Some of the animals used in tourist attractions were captured in the wild and shipped long distances to find themselves in a small enclosure. Others were born and bred in the only place they will ever know, for a life of dragging tourists around aquariums or being drugged for Instagram photos.
Many wildlife tourist attractions will use “sanctuary” in the name to reassure the hesitant travellers. However, that is rarely an honest representation. To make your travel sustainable usually requires some planning and research ahead of time which is especially applicable if your trip will include interacting with animals. If an activity involves an animal behaving unnaturally, it may not be something you’ll want to support. That includes elephant rides, dolphin shows, playing with tigers, etc.
Reduce distance and use ground travel
You’ve probably noticed by now that a major theme of making travel sustainable is reducing travel in CO2-emitting forms of transportation. Rather than take a taxi around town, consider walking or renting a bike as long as it is safe to do so. Take a bus or train between cities instead of renting a car, and consider reducing the number of side-trips you go on during your vacation.
This is where the increasingly-popular “staycation” comes in. When you only have a few days to explore somewhere new, how about skipping the flight and be a tourist in your own country?
Eat locally-sourced food
Restaurants in tourist-heavy areas often make their menu more appealing by using a lot of imported foods that will be familiar to travellers. Food that has been transported large distances has a bigger carbon footprint, typically uses more waste, and isn’t very representative of the place you’re in. There is nothing wrong with wanting familiarity while you’re away, but embracing the local cuisine is a great way to keep your travel sustainable.
Plus, that money will go to local producers and support the community you’ve travelled to experience.
Travel outside of peak season
Those irresistibly cheap flights have serious consequences for the people living in popular tourist spots. Rapid growth in demand is pricing people out of their own cities, especially where short-term rentals are taking housing from locals and setting them aside for tourists.
Mass tourism has prompted protests in popular destinations like Barcelona, Amsterdam, and Venice in recent years. It is not difficult to understand why. Amsterdam, for example, can see 20+ visitors for each local during peak times. Mass tourism is damaging infrastructure, ecosystems, and can crowd places to the point of being uninhabitable.
It doesn’t mean you can’t visit these stunning locations. After all, they are favourite destinations for a reason. However, a much more sustainable way to see them would be travelling outside of peak season and avoiding holidays.
Avoid large cruise ships
Cruises definitely have their perks which keep them an attractive form of travel. They are an excellent way for people to see several locations without having to plan any of the travel themselves. They make travel to exotic locations accessible to people who may not feel comfortable travelling without support.

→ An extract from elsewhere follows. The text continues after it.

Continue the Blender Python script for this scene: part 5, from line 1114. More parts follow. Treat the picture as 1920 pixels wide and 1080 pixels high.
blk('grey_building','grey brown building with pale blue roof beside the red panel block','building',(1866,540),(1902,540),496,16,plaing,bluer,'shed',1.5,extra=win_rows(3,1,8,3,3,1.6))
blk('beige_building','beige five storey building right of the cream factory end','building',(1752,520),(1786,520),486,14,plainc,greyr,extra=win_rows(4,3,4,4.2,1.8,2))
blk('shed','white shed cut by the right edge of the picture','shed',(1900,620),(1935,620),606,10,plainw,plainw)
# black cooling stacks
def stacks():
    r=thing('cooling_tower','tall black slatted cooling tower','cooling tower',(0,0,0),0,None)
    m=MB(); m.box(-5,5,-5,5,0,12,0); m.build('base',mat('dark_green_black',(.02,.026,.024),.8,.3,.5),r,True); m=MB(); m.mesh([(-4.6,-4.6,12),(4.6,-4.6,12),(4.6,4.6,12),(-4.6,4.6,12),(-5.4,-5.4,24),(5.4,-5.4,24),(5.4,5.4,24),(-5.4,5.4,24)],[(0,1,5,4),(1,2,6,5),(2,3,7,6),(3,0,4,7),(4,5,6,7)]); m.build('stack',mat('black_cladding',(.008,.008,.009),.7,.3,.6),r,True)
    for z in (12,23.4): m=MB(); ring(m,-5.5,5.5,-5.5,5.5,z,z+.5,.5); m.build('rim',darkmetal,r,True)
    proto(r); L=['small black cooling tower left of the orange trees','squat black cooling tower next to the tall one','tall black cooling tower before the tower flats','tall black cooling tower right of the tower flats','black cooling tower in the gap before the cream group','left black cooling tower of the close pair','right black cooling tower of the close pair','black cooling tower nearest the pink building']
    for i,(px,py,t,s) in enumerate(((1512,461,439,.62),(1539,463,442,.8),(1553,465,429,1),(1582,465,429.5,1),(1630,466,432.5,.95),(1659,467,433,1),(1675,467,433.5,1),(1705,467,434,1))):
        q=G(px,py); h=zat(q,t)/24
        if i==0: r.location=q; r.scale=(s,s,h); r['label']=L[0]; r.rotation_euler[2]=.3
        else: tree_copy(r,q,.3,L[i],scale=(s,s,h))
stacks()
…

However, the negative impact on the environment from cruise ships can be huge. The most obvious one being the high CO2 emissions; the air quality on the deck can be the same as the world’s most polluted cities. The emissions can have serious health consequences for the people living near the ports. Cruise ships produce mountains of waste from the single-use products they go through. Fuel, untreated sewage, garbage, and other waste can often find itself dumped directly into the ocean.
More standards are being put in place to make cruise ships more sustainable, and some companies are better than others. Just be sure to really do your research before taking to the ocean in a floating city.